10/28/2004

Ghost stories . . . and potty training?

Tuesday night, I took Laura to Columbia to the Haunted State Museum--this is the second year we’ve gone. They turn the lights down in the Museum and set up storytelling stations throughout; a ghost (or ghoul, or whatever you call somebody dressed up in a black robe with a hood) takes your group to each stop, where storytellers tell ghost stories related to South Carolina somehow: Alice of the Hermitage, a Poe story outside the model of Fort Moultrie, the Gray Man. My favorite last year was the Lizard Man of Lee County; the Museum had an exhibit hanging with a piece representing the Lizard Man, a folk art sculpture/painting--it was wonderful. I wish I could remember the artist’s name; I’d love to have a photograph of the piece (since I know I couldn’t afford it).

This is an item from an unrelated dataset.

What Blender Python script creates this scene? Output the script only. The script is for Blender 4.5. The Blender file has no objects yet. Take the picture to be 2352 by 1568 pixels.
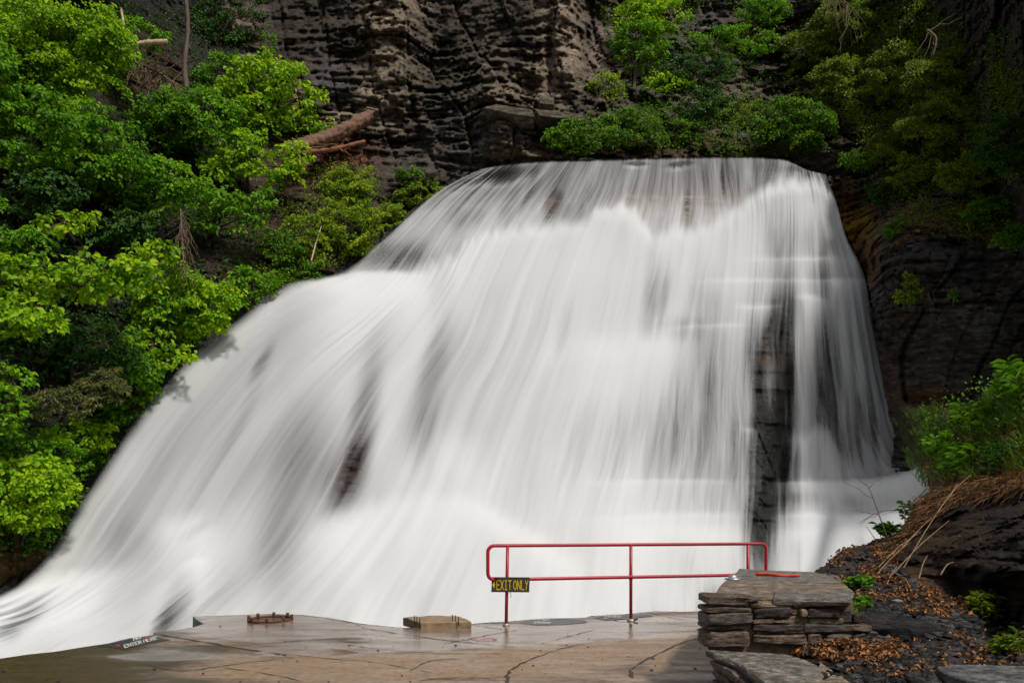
import bpy, bmesh, math, random
import numpy as np
from mathutils import Vector, Matrix

random.seed(7)
RNG = np.random.default_rng(11)
C = bpy.context.scene.collection
R = math.radians

# ------------------------------------------------------------------ camera, sky, sun, exposure
FPX, CX, HY, CAMZ = 1568.0, 1176.0, 1206.0, 1.31
cam_d = bpy.data.cameras.new("camera")
cam = bpy.data.objects.new("camera", cam_d); C.objects.link(cam)
cam.location = (0, 0, CAMZ); cam.rotation_euler = (R(90), 0, 0)
cam_d.sensor_width = 36; cam_d.lens = 24
cam_d.shift_y = (HY - 784) / 2352
cam_d.clip_end = 500; cam_d.clip_start = 0.05
sc = bpy.context.scene
sc.camera = cam
SUN_EL, SUN_AZ = 54, 136          # azimuth measured clockwise from +Y
w = bpy.data.worlds.new("World"); sc.world = w; w.use_nodes = True
nt = w.node_tree; bg = nt.nodes["Background"]
sky = nt.nodes.new("ShaderNodeTexSky"); sky.sky_type = 'NISHITA'; sky.sun_disc = False
sky.sun_elevation = R(SUN_EL); sky.sun_rotation = R(SUN_AZ)
sky.dust_density = 4.0; sky.air_density = 1.0; sky.ozone_density = 0.6
hs = nt.nodes.new("ShaderNodeHueSaturation"); hs.inputs['Saturation'].default_value = .4
nt.links.new(sky.outputs[0], hs.inputs['Color']); nt.links.new(hs.outputs[0], bg.inputs[0]); bg.inputs[1].default_value = 0.10
sd = bpy.data.lights.new("sun", 'SUN'); sd.energy = 3.7; sd.angle = R(6.0); sd.color = (1.0, 0.95, 0.87)
sun = bpy.data.objects.new("sun", sd); C.objects.link(sun)
sdir = Vector((math.sin(R(SUN_AZ)) * math.cos(R(SUN_EL)), math.cos(R(SUN_AZ)) * math.cos(R(SUN_EL)), math.sin(R(SUN_EL))))
sun.rotation_euler = sdir.to_track_quat('Z', 'Y').to_euler()
sc.view_settings.view_transform = 'Standard'; sc.view_settings.look = 'None'
sc.view_settings.exposure = -0.28; sc.view_settings.gamma = 1.0
sc.render.engine = 'CYCLES'
sc.cycles.transparent_max_bounces = 16
sc.cycles.max_bounces = 6; sc.cycles.diffuse_bounces = 3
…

Each storyteller also has an accompanying ghost--the Lizard Man was the first stop, and last year Laura didn’t realize there would be stories and ghosts. When that Lizard Man ran out from the gallery shadows, you’d have thought Laura was going to hit the roof. Another ghost got her during the Gray Man--that girl has a classic horror movie scream. This year we had to sit on the front row for all the stories. She wasn’t about to get caught this time.

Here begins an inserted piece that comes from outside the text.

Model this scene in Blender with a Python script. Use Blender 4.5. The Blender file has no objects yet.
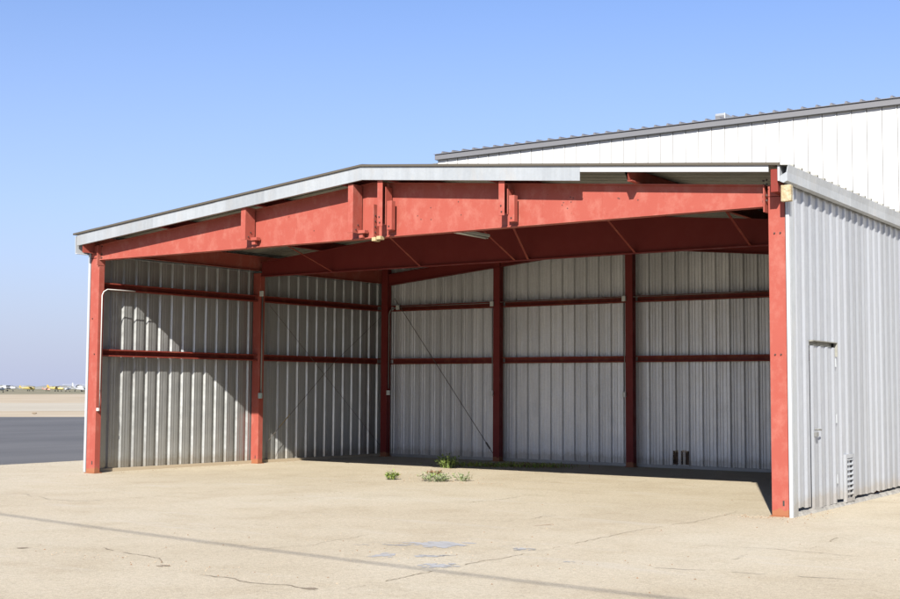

I can’t wait til Will’s old enough to do this kind of stuff. Right now we’d never be able to pry him off my head if we took him to something like this. I guess his fun for the week is going to be getting to carve the giant pumpkin at daycare--and they think he’s ready for potty training. He must be more interested in it at school than at home, is all I can think. But he’s had a couple of days where he really took the initiative on it, and so now Amanda and Monique want me to send in FIVE extra changes of clothes (per day?) and send him in underwear. This sounds like some obscure torture rite for him and us, if you ask me. What’s wrong with pull-ups? Anyhow, here I am again, taking Laura on fun outings and worrying about Will’s bodily functions. I guess with the two-year old you are much more likely to be concerned about this sort of mundane thing, but it really doesn’t seem fair, does it?